Absence from Social Networking Platforms Lowers Your Profile. Integrate Your Website with Social Media
The popularity of social media has skyrocketed over the last 10 years. While early pioneers like MySpace have stumbled and been relegated to the periphery, industry leaders such as Facebook have seen rapid growth. With more than 2 billion active users, Facebook is the undisputed leader. There are however other major social networking platforms including Instagram, Twitter, Snapchat and LinkedIn. Internet users spend more time on social networking platforms than they do on other sites.
While social media is not a direct ranking factor for SEO, Google uses social signals to determine how trending and engaging your page is.
Desktops and Laptops are the Past. Make Your Website Mobile Friendly
In the past, accessing the internet was done via desktops and laptops. With the proliferation of smartphones and tablets, most internet users now primarily access the web through these mobile devices.

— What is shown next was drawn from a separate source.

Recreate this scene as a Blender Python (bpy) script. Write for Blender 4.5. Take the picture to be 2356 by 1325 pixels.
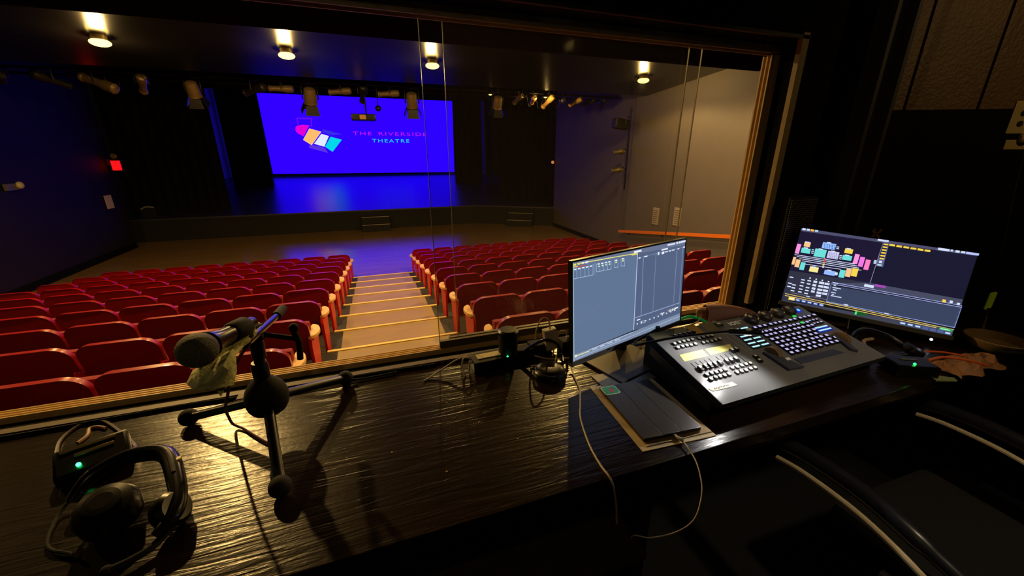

Perhaps in recognition of this dramatic shift in user behavior, Google has just moved to a mobile-first index meaning the mobile version of your website is now more important in determining your SEO score than your desktop version.
Of course, the desktop version of your site can be accessed on any mobile browser. It may, however, appear distorted and difficult to navigate when accessed on a smartphone. When you are looking at the content layout and menu positions on the desktop version of your website in order to boost SEO, make sure the mobile version of the site adheres to these basic principles too. The majority of your site’s visitors are likely to access it using a mobile device.
Conclusion
Today’s web designers have access to a much broader array of tools and technologies at their disposal to deliver great websites. Incorporating SEO considerations during web design is no longer the arduous task as it once was. By ensuring a website is optimized for search engines from the start, organizations are better positioned to thrive online.